A key question is whether the same standard for promotion was applied equally to Adams as to other faculty members -- or whether there are agreed-upon standards at all. Full professors, the faculty handbook says, should have exhibited "distinguished accomplishment in teaching, a tangible record of research or artistic achievement, and a significant record of service. An individual with the rank of professor should have a reputation as an excellent teacher and be recognized as a scholar within her/his professional field." The handbook outlines procedures for promoting faculty members, but specific criteria are left up to departments.
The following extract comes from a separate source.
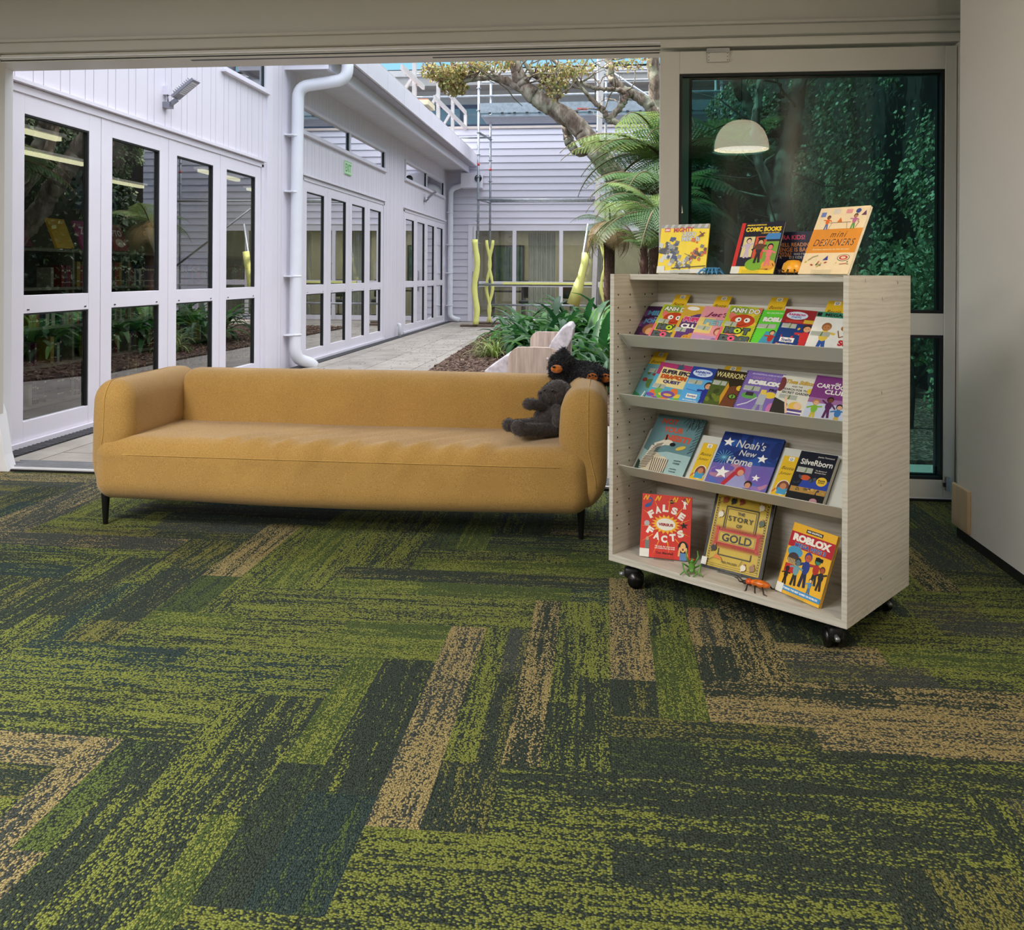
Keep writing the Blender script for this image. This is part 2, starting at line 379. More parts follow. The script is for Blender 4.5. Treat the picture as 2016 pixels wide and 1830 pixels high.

Adams said there were no official criteria for promotion but that he had asked colleagues and the chair multiple times over the years about what it would take to be promoted. "They were very honest. What they would do is lay down the number 10," for 10 published peer-reviewed articles, "and they would refer to it as being safe for promotion to full professor, but they would never say it's automatic. We never had the magic number approach."

He added: "I think there have been times when we have lowered the standards sometimes for feminists. My point is we have dipped down below that 10 before, but I have never seen a case where we have gone up above it, especially for a person with teaching awards. No, it is not fair, and it does not make sense at all to me, and it is just without precedent." Adams published his 11th article last year.

Meanwhile, the university unequivocally denies any charges of discrimination or violation of First Amendment rights. "While the university has not yet been served with the lawsuit, we are prepared fully to defend ourselves," said a statement. "It's not unusual for a person not to be promoted to full professor their first time or even their second time through," said Cecil Willis, a former chair of the department and the assistant vice chancellor for academic affairs.

Beyond the number of publications, promotion deliberations, like yearly evaluations, focus on teaching, advising, research and service. Copies of Adams's evaluations from the period before his full political "conversion" demonstrate consistently above-average ratings of "good" to "outstanding" in all categories. This continues at least through 2001. The complaint states that from 2004 on, evaluations included criticisms of Adams's political activities, such as the Townhall.com column, alleging that they were beginning to interfere with his work.

The most objective measure available is from his own promotion application, which cites his peer rating over the past few years. In 2003, his rating of 7.3 (out of 10) was well above the department average of 6.7. After that year, his rating dipped below the average, remaining at 6.0 through 2005. Whether that's because his colleagues' political beliefs began to color their evaluations or whether the quality of his work actually declined is a key point of contention.

Adams says his research was never affected, and points to his work as an advocate for First Amendment rights, especially in print, as valuable contributions to the community. Willis, though, noted that it's not uncommon for the pace of work to fluctuate over a professor's career. "That's not unheard of for a person's work to change over time," he said. "If you look at the academic career of anyone, we have our ebbs and flows."

For Adams, the discrimination he says he has endured began once he stopped being the well-liked liberal atheist he was when the department originally hired him. He cites a 1996 trip to an Ecuadorean prison, where he met "the happiest people I've ever met in my life," all religious Catholics, as a turning point in his spiritual life, which by then was in a 13-year lapse of agnosticism to atheism. Several years later, he met a notorious Texas death-row inmate, John Penry, who was eventually executed despite his mental retardation. Adams began reading the Bible and had become a bona-fide conservative Christian by 2000.

But Adams's troubles began before he ever started publishing his controversial column. Soon after the attacks of September 11, 2001, he responded harshly to a student's mass mailing criticizing American foreign policy, forwarding it to a few others in the process. The result, the suit alleges, was a long process in which Adams was accused of abuse and libel, culminating in an inspection of his personal e-mail account. A later accusation that he'd sprayed a colleague's office with tear gas was eventually dismissed -- almost five years later.

Like other conservatives who have battled colleagues on ideological territory, Adams believes the "retaliation" he's suffered is part of a larger pattern. In an article in -- where else? -- FrontPageMag.com, he recounted specific examples in faculty encounters that he said comprise a pattern of discrimination against Christians and conservatives. He also called the lawsuit "just and meritorious" in a recent Townhall.com column.

The suit is being filed by the Alliance Defense Fund, a Christian legal group. David French, the senior legal counsel, said he believes they have a strong case. "Imagine instead of a religious conservative, you have a secular liberal professor with a column that was very outspoken about the issues of the day ... subjected to investigations, warned about his writings," he said. "In the situation of a Ward Churchill, you have a guy making comments that I think by almost any objective measure would be far more inflammatory over anything Mike Adams ever said ... and the guy just glided to department chair in a major state university."

The suit's legal arguments, especially under Title VII, will hinge on whether Adams was treated differently because of his beliefs. "What we have is, before he became a Christian and a conservative, this is a guy … who was walking the yellow brick road to success," French added. "After he becomes a Christian and a conservative, the world changes for him."